Is it fair to require Muslims born in Britain and brought up under Sharia law to accept as universal, laws which are underpinned by and reflect Western values utterly at odds with Muslim beliefs?

It's hard to know exactly how to respond to this question, I'm afraid, without knowing what the specific conflict is. I suppose your questions might be rephrased as something like: when religious imperatives are somehow inconsistent with government law, which should be given precedence? I don't think there is a definite answer to this question. I can think of cases (such as conscientious objection to military service or the defiance of race-based segregations laws on religious grounds) where I think religious imperatives trump national law. I can also think of cases (such as laws against murder, rape, or assault), where I think national law should supersede religious prohibition.

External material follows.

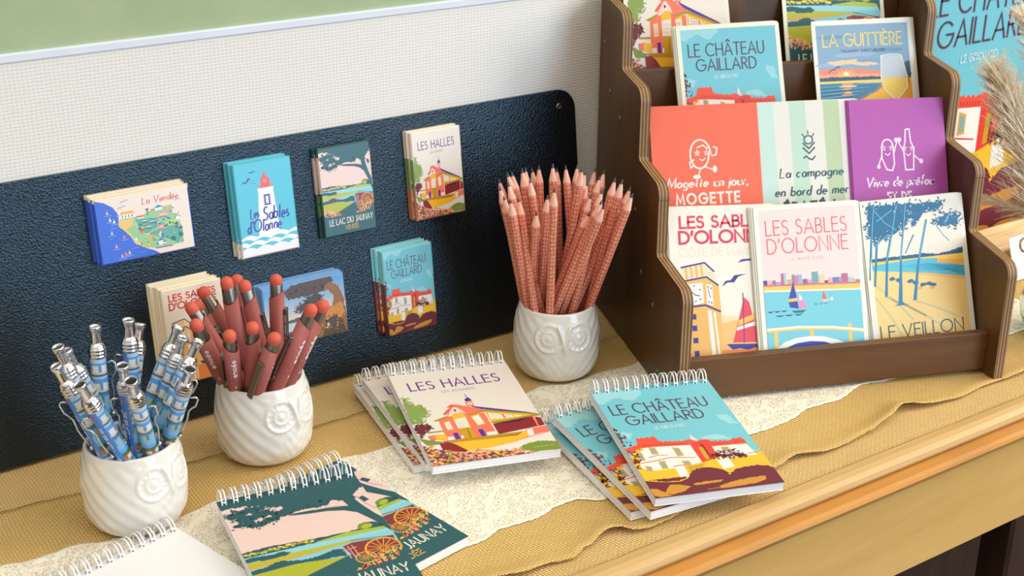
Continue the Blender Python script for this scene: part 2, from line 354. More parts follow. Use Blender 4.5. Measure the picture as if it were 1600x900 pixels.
def clip_poly(p, x0, y0, x1, y1):
    def cl(P, ax, v, keep_gt):
        out = []
        for i in range(len(P)):
            a = P[i]; b = P[(i+1) % len(P)]; ia = (a[ax] >= v) == keep_gt or a[ax] == v; ib = (b[ax] >= v) == keep_gt or b[ax] == v
            if ia: out.append(a)
            if ia != ib:
                t_ = (v-a[ax])/(b[ax]-a[ax]); q = [0, 0]; q[ax] = v; q[1-ax] = a[1-ax]+t_*(b[1-ax]-a[1-ax]); out.append(tuple(q))
        return out
    for ax, v, k in ((0, x0, True), (0, x1, False), (1, y0, True), (1, y1, False)):
        if not p: return p
        p = cl(p, ax, v, k)
    return p
class Art:
    """flat printed design: polygons in millimetres, y downwards"""
    def __init__(s, w, h, bg, seed=1):
        s.w = w; s.h = h; s.L = []; s.lv = 0; s.r = random.Random(seed); s.hold = False; s.rect(0, 0, w, h, bg)
    def poly(s, pts, c, same=False):
        if not same and not s.hold: s.lv += 1
        s.L.append((list(pts), lin(c), s.lv))
    def rect(s, x0, y0, x1, y1, c, same=False): s.poly([(x0, y0), (x1, y0), (x1, y1), (x0, y1)], c, same)
    def ell(s, cx, cy, rx, ry, c, n=20, same=False): s.poly([(cx+rx*math.cos(2*PI*i/n), cy+ry*math.sin(2*PI*i/n)) for i in range(n)], c, same)
    def line(s, pts, w, c, same=False, contrast=0.):
        if not same and not s.hold: s.lv += 1
        for q in stroke_quads(pts, w, contrast): s.L.append((q, lin(c), s.lv))
    def blob(s, cx, cy, rx, ry, c, n=9, j=.3, same=True):
        s.poly([(cx+rx*math.cos(2*PI*i/n)*(1+s.r.uniform(-j, j)), cy+ry*math.sin(2*PI*i/n)*(1+s.r.uniform(-j, j))) for i in range(n)], c, same)
    def jag(s, pts, c, amp=.7, step=1.6):
        out = []
        for i in range(len(pts)):
            a = pts[i]; b = pts[(i+1) % len(pts)]; d = math.hypot(b[0]-a[0], b[1]-a[1]); n = max(1, int(d/step))
            for k in range(n):
                t_ = k/n; o_ = s.r.uniform(-amp, amp) if k else 0
                out.append((a[0]+(b[0]-a[0])*t_-(b[1]-a[1])/max(d, .01)*o_, a[1]+(b[1]-a[1])*t_+(b[0]-a[0])/max(d, .01)*o_))
        s.poly(out, c)
    def leaves(s, pts, c, n=60, size=1.6, spread=2.5):
        xs = [p[0] for p in pts]; ys = [p[1] for p in pts]; s.lv += 1; k = 0; tries = 0
        while k < n and tries < n*20:
            tries += 1; i = s.r.randrange(len(pts)); a = pts[i]; b = pts[(i+1) % len(pts)]; t_ = s.r.random()
            x = a[0]+(b[0]-a[0])*t_+s.r.gauss(0, spread*.5); y = a[1]+(b[1]-a[1])*t_+s.r.gauss(0, spread*.5)
            an = s.r.uniform(0, 2*PI); l = size*s.r.uniform(.5, 1.3); w = l*.38
            s.poly([(x-l*math.cos(an), y-l*math.sin(an)), (x-w*math.sin(an), y+w*math.cos(an)), (x+l*math.cos(an), y+l*math.sin(an)), (x+w*math.sin(an), y-w*math.cos(an))], c, True); k += 1
        s.lv += 1
    def inside(s, x, y, pts):
        r = False; n = len(pts)
        for i in range(n):
            x0, y0 = pts[i]; x1, y1 = pts[(i+1) % n]
            if (y0 > y) != (y1 > y) and x < (x1-x0)*(y-y0)/(y1-y0)+x0: r = not r
        return r
    def flowers(s, pts, cols, n, size=1.3):
        xs = [p[0] for p in pts]; ys = [p[1] for p in pts]; k = 0
        while k < n:
            x = s.r.uniform(min(xs), max(xs)); y = s.r.uniform(min(ys), max(ys)); k += 1
            if not s.inside(x, y, pts): continue
            if k % 12 == 0: s.lv += 1
            s.blob(x, y, size*s.r.uniform(.6, 1.3), size*s.r.uniform(.5, 1.1), s.r.choice(cols), 6, .45)
        s.lv += 1
    def text(s, tx, x0, base, x1, cap, w, c, slant=0., gap=.22, contrast=0., hand=0., dy=0.):
        adv = 0; items = []
        for ch in tx: items.append((ch, adv)); adv += G[ch][0]+gap
        adv -= gap; k = (x1-x0)/adv; s.lv += 1
        for i, (ch, a) in enumerate(items):
            for st in G[ch][1]:
                yb = base+dy*(a/adv)
                pts = [(x0+(a+px+slant*py)*k+hand*math.sin(i*2.3), yb-py*cap+hand*math.cos(i*1.7)) for px, py in st]
                for q in stroke_quads(pts, w, contrast): s.L.append((q, lin(c), s.lv))
    def place(s, mb, w, h, z, x0=0, y0=0, x1=None, y1=None, m=0, eps=4e-5, dx=0., dy=0., fold=None):
        """lay the crop x0..x1,y0..y1 of the design onto a w x h rectangle centred on the origin"""
        x1 = s.w if x1 is None else x1; y1 = s.h if y1 is None else y1
        for pts, c, lv in s.L:
            xs = [p[0] for p in pts]; ys = [p[1] for p in pts]
            if max(xs) <= x0 or min(xs) >= x1 or max(ys) <= y0 or min(ys) >= y1: continue
            if min(xs) < x0 or max(xs) > x1 or min(ys) < y0 or max(ys) > y1: pts = clip_poly(pts, x0, y0, x1, y1)
            if len(pts) < 3: continue
            q = [(dx+((p[0]-x0)/(x1-x0)-.5)*w, dy+(.5-(p[1]-y0)/(y1-y0))*h) for p in pts]
            ar = sum(q[i][0]*q[(i+1) % len(q)][1]-q[(i+1) % len(q)][0]*q[i][1] for i in range(len(q)))
            if abs(ar) < 1e-9: continue
            if ar < 0: q = q[::-1]
            zz = z+lv*eps; vs = [(a, b, zz) for a, b in q]
            if len(q) <= 4: fs = [tuple(range(len(q)))]
            else:
                fs = []
                for t_ in tessellate_polygon([[Vector((a, b, 0)) for a, b in q]]):
                    a, b, c_ = (q[i] for i in t_)
                    cr_ = (b[0]-a[0])*(c_[1]-a[1])-(b[1]-a[1])*(c_[0]-a[0])
                    if abs(cr_) > 1e-12: fs.append(tuple(t_) if cr_ > 0 else tuple(t_[::-1]))
            mb.add(vs, fs, m, c)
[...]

I suppose your question might refer to the Archbishop of Canterbury's recent remarks about incorporating Sharia into British law. Evaluating his remarks depends, however, upon what specific changes one might take them to imply. I think distinct judicial system for Muslims in Britain would be a bad idea, but a separate banking system may not. Sharia-oriented prohibitions against blasphemy should generally not be honored, not because they're Muslim but because they're morally and politically indefensible. British law, like American law, however, might I think relax its prohibitions against polygamy--but not, I think, its sanctioning no fault divorce, not its custody rights for women, and not its requirement that marriage be a consensual affair among adults only. So, you see, one really needs to look at the issues on a case-by-case basis and not pursue a general principle here.